> _Provided data_:
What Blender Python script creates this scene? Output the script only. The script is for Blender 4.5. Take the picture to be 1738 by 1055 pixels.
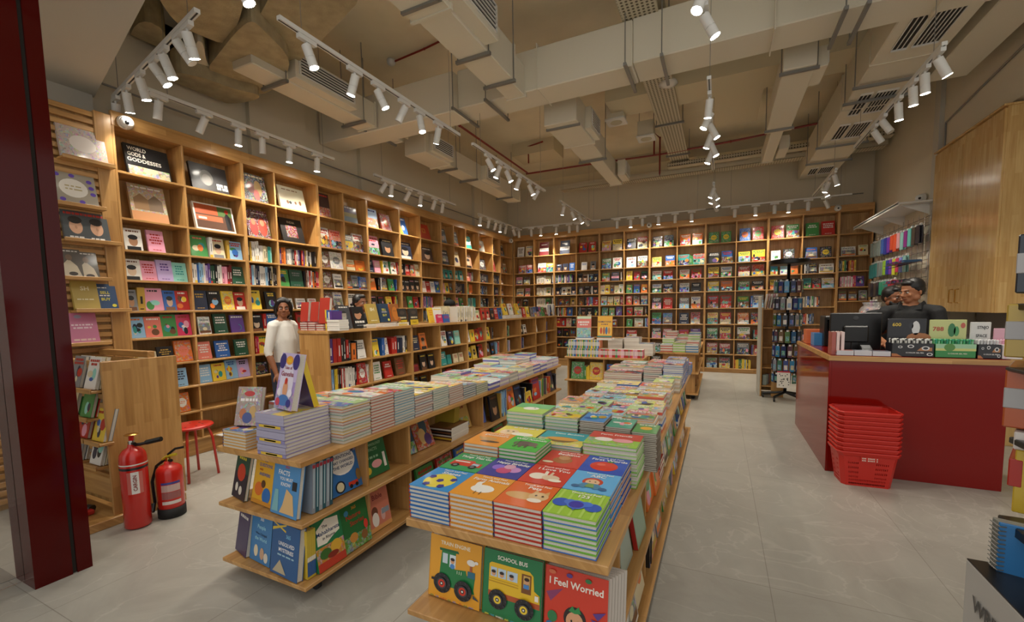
import bpy, math, random
from mathutils import Matrix, Vector
from mathutils.bvhtree import BVHTree
for o in list(bpy.data.objects): bpy.data.objects.remove(o)
SC = bpy.context.scene
COL = SC.collection
# ---------------------------------------------------------------- camera
CH = 1.5                                   # eye height of the photographer
FPX, CX, CY = 733.67, 869.0, 579.5         # focal length and optical centre in pixels of the 1738x1055 frame
PIT, ROL, YAW = 0.078, -0.0168, 0.4471
_f0 = Vector((-math.sin(YAW), math.cos(YAW), 0)); _r0 = Vector((math.cos(YAW), math.sin(YAW), 0)); _z0 = Vector((0, 0, 1))
FW = _f0*math.cos(PIT) - _z0*math.sin(PIT)
_u2 = _f0*math.sin(PIT) + _z0*math.cos(PIT)
RT = _r0*math.cos(ROL) + _u2*math.sin(ROL)
UP = -_r0*math.sin(ROL) + _u2*math.cos(ROL)
CAMP = Vector((0, 0, CH))
cd = bpy.data.cameras.new('camera'); cam = bpy.data.objects.new('camera', cd); COL.objects.link(cam)
cd.sensor_width = 36; cd.lens = FPX*36/1738; cd.shift_y = (CY-527.5)/1738; cd.clip_start = 0.02; cd.clip_end = 100
cam.matrix_world = Matrix(((RT.x, UP.x, -FW.x, 0), (RT.y, UP.y, -FW.y, 0), (RT.z, UP.z, -FW.z, CH), (0, 0, 0, 1)))
SC.camera = cam
# ---------------------------------------------------------------- world, exposure
SC.view_settings.view_transform = 'Standard'; SC.view_settings.look = 'None'
SC.view_settings.gamma = 1; SC.view_settings.use_curve_mapping = False
SC.view_settings.exposure = 0.9
W = bpy.data.worlds.new('world'); SC.world = W; W.use_nodes = True
W.node_tree.nodes['Background'].inputs[0].default_value = (1.0, 0.97, 0.92, 1)
W.node_tree.nodes['Background'].inputs[1].default_value = 0.5
SPOT_W = 31.0
SPOT_COL = (1.0, 0.925, 0.80)
# measuring: where the sight line through a photo pixel meets a real plane
def ray(x, y): return RT*((x-CX)/FPX) - UP*((y-CY)/FPX) + FW
def PZ(x, y, z=0.0):
    d = ray(x, y); t = (z-CH)/d.z; return Vector((d.x*t, d.y*t, z))
def PX(x, y, X):
    d = ray(x, y); t = X/d.x; return Vector((X, d.y*t, CH+d.z*t))
def PY(x, y, Y):
    d = ray(x, y); t = Y/d.y; return Vector((d.x*t, Y, CH+d.z*t))
def project(p):
    v = Vector(p)-CAMP; w = v.dot(FW)
    if w < .01: return None
    return (CX+FPX*v.dot(RT)/w, CY-FPX*v.dot(UP)/w)
# ---------------------------------------------------------------- colours
def lin(c):
    if isinstance(c, str):
        c = c.lstrip('#'); c = [int(c[i:i+2], 16)/255 for i in (0, 2, 4)]
    return tuple((v/12.92 if v <= .04045 else ((v+.055)/1.055)**2.4) for v in c[:3])
PAL = dict(r='b3261e', o='d9722a', y='e3c23a', g='3f8a45', t='2c8f8a', b='2b5fa8', n='1c2742', p='e39ab0', u='5b3b86', w='e4e0d8',
           c='d8cba6', k='17171a', e='7d7f82', m='6e1a22', h='6b4428', l='8db8d8', d='b8953c', v='b9a3cf', a='8fcfc0', q='1d4a35', s='e07a66', i='c92d5a')
CN = dict(r='red', o='orange', y='yellow', g='green', t='teal', b='blue', n='navy', p='pink', u='purple', w='white', c='cream', k='black',
          e='grey', m='maroon', h='brown', l='light blue', d='gold', v='lilac', a='mint', q='dark green', s='coral', i='crimson')
# ---------------------------------------------------------------- materials
MATS = {}
def newmat(name):
    m = bpy.data.materials.new(name); m.use_nodes = True; MATS[name] = m
    return m, m.node_tree, m.node_tree.nodes['Principled BSDF']
def simple(name, col, rough=.5, metal=0, spec=.5, coat=0, emit=0, trans=0, alpha=1, bump=0, bscale=40, noise=0, nscale=3):
    m, nt, b = newmat(name); c = lin(col)
    b.inputs['Base Color'].default_value = (*c, 1); b.inputs['Roughness'].default_value = rough
    b.inputs['Metallic'].default_value = metal; b.inputs['Specular IOR Level'].default_value = spec
    b.inputs['Coat Weight'].default_value = coat; b.inputs['Transmission Weight'].default_value = trans; b.inputs['Alpha'].default_value = alpha
    if emit: b.inputs['Emission Color'].default_value = (*c, 1); b.inputs['Emission Strength'].default_value = emit
    tc = nt.nodes.new('ShaderNodeTexCoord')
    if noise:
        n = nt.nodes.new('ShaderNodeTexNoise'); n.inputs['Scale'].default_value = nscale; n.inputs['Detail'].default_value = 5
        nt.links.new(tc.outputs['Object'], n.inputs['Vector'])
        r = nt.nodes.new('ShaderNodeValToRGB')
        r.color_ramp.elements[0].position = .3; r.color_ramp.elements[1].position = .7
        r.color_ramp.elements[0].color = (*[v*(1-noise) for v in c], 1); r.color_ramp.elements[1].color = (*[min(1, v*(1+noise)) for v in c], 1)
        nt.links.new(n.outputs[0], r.inputs[0]); nt.links.new(r.outputs[0], b.inputs['Base Color'])
    if bump:
        n = nt.nodes.new('ShaderNodeTexNoise'); n.inputs['Scale'].default_value = bscale; n.inputs['Detail'].default_value = 4
        nt.links.new(tc.outputs['Object'], n.inputs['Vector'])
        u = nt.nodes.new('ShaderNodeBump'); u.inputs['Strength'].default_value = bump; u.inputs['Distance'].default_value = .01
        nt.links.new(n.outputs[0], u.inputs['Height']); nt.links.new(u.outputs[0], b.inputs['Normal'])
    return m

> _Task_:
Copy each line in full and exactly, omitting any picture.

> _Exercise solution_:
What Blender Python script creates this scene? Output the script only. The script is for Blender 4.5. Take the picture to be 1738 by 1055 pixels.
import bpy, math, random
from mathutils import Matrix, Vector
from mathutils.bvhtree import BVHTree
for o in list(bpy.data.objects): bpy.data.objects.remove(o)
SC = bpy.context.scene
COL = SC.collection
# ---------------------------------------------------------------- camera
CH = 1.5                                   # eye height of the photographer
FPX, CX, CY = 733.67, 869.0, 579.5         # focal length and optical centre in pixels of the 1738x1055 frame
PIT, ROL, YAW = 0.078, -0.0168, 0.4471
_f0 = Vector((-math.sin(YAW), math.cos(YAW), 0)); _r0 = Vector((math.cos(YAW), math.sin(YAW), 0)); _z0 = Vector((0, 0, 1))
FW = _f0*math.cos(PIT) - _z0*math.sin(PIT)
_u2 = _f0*math.sin(PIT) + _z0*math.cos(PIT)
RT = _r0*math.cos(ROL) + _u2*math.sin(ROL)
UP = -_r0*math.sin(ROL) + _u2*math.cos(ROL)
CAMP = Vector((0, 0, CH))
cd = bpy.data.cameras.new('camera'); cam = bpy.data.objects.new('camera', cd); COL.objects.link(cam)
cd.sensor_width = 36; cd.lens = FPX*36/1738; cd.shift_y = (CY-527.5)/1738; cd.clip_start = 0.02; cd.clip_end = 100
cam.matrix_world = Matrix(((RT.x, UP.x, -FW.x, 0), (RT.y, UP.y, -FW.y, 0), (RT.z, UP.z, -FW.z, CH), (0, 0, 0, 1)))
SC.camera = cam
# ---------------------------------------------------------------- world, exposure
SC.view_settings.view_transform = 'Standard'; SC.view_settings.look = 'None'
SC.view_settings.gamma = 1; SC.view_settings.use_curve_mapping = False
SC.view_settings.exposure = 0.9
W = bpy.data.worlds.new('world'); SC.world = W; W.use_nodes = True
W.node_tree.nodes['Background'].inputs[0].default_value = (1.0, 0.97, 0.92, 1)
W.node_tree.nodes['Background'].inputs[1].default_value = 0.5
SPOT_W = 31.0
SPOT_COL = (1.0, 0.925, 0.80)
# measuring: where the sight line through a photo pixel meets a real plane
def ray(x, y): return RT*((x-CX)/FPX) - UP*((y-CY)/FPX) + FW
def PZ(x, y, z=0.0):
    d = ray(x, y); t = (z-CH)/d.z; return Vector((d.x*t, d.y*t, z))
def PX(x, y, X):
    d = ray(x, y); t = X/d.x; return Vector((X, d.y*t, CH+d.z*t))
def PY(x, y, Y):
    d = ray(x, y); t = Y/d.y; return Vector((d.x*t, Y, CH+d.z*t))
def project(p):
    v = Vector(p)-CAMP; w = v.dot(FW)
    if w < .01: return None
    return (CX+FPX*v.dot(RT)/w, CY-FPX*v.dot(UP)/w)
# ---------------------------------------------------------------- colours
def lin(c):
    if isinstance(c, str):
        c = c.lstrip('#'); c = [int(c[i:i+2], 16)/255 for i in (0, 2, 4)]
    return tuple((v/12.92 if v <= .04045 else ((v+.055)/1.055)**2.4) for v in c[:3])
PAL = dict(r='b3261e', o='d9722a', y='e3c23a', g='3f8a45', t='2c8f8a', b='2b5fa8', n='1c2742', p='e39ab0', u='5b3b86', w='e4e0d8',
           c='d8cba6', k='17171a', e='7d7f82', m='6e1a22', h='6b4428', l='8db8d8', d='b8953c', v='b9a3cf', a='8fcfc0', q='1d4a35', s='e07a66', i='c92d5a')
CN = dict(r='red', o='orange', y='yellow', g='green', t='teal', b='blue', n='navy', p='pink', u='purple', w='white', c='cream', k='black',
          e='grey', m='maroon', h='brown', l='light blue', d='gold', v='lilac', a='mint', q='dark green', s='coral', i='crimson')
# ---------------------------------------------------------------- materials
MATS = {}
def newmat(name):
    m = bpy.data.materials.new(name); m.use_nodes = True; MATS[name] = m
    return m, m.node_tree, m.node_tree.nodes['Principled BSDF']
def simple(name, col, rough=.5, metal=0, spec=.5, coat=0, emit=0, trans=0, alpha=1, bump=0, bscale=40, noise=0, nscale=3):
    m, nt, b = newmat(name); c = lin(col)
    b.inputs['Base Color'].default_value = (*c, 1); b.inputs['Roughness'].default_value = rough
    b.inputs['Metallic'].default_value = metal; b.inputs['Specular IOR Level'].default_value = spec
    b.inputs['Coat Weight'].default_value = coat; b.inputs['Transmission Weight'].default_value = trans; b.inputs['Alpha'].default_value = alpha
    if emit: b.inputs['Emission Color'].default_value = (*c, 1); b.inputs['Emission Strength'].default_value = emit
    tc = nt.nodes.new('ShaderNodeTexCoord')
    if noise:
        n = nt.nodes.new('ShaderNodeTexNoise'); n.inputs['Scale'].default_value = nscale; n.inputs['Detail'].default_value = 5
        nt.links.new(tc.outputs['Object'], n.inputs['Vector'])
        r = nt.nodes.new('ShaderNodeValToRGB')
        r.color_ramp.elements[0].position = .3; r.color_ramp.elements[1].position = .7
        r.color_ramp.elements[0].color = (*[v*(1-noise) for v in c], 1); r.color_ramp.elements[1].color = (*[min(1, v*(1+noise)) for v in c], 1)
        nt.links.new(n.outputs[0], r.inputs[0]); nt.links.new(r.outputs[0], b.inputs['Base Color'])
    if bump:
        n = nt.nodes.new('ShaderNodeTexNoise'); n.inputs['Scale'].default_value = bscale; n.inputs['Detail'].default_value = 4
        nt.links.new(tc.outputs['Object'], n.inputs['Vector'])
        u = nt.nodes.new('ShaderNodeBump'); u.inputs['Strength'].default_value = bump; u.inputs['Distance'].default_value = .01
        nt.links.new(n.outputs[0], u.inputs['Height']); nt.links.new(u.outputs[0], b.inputs['Normal'])
    return m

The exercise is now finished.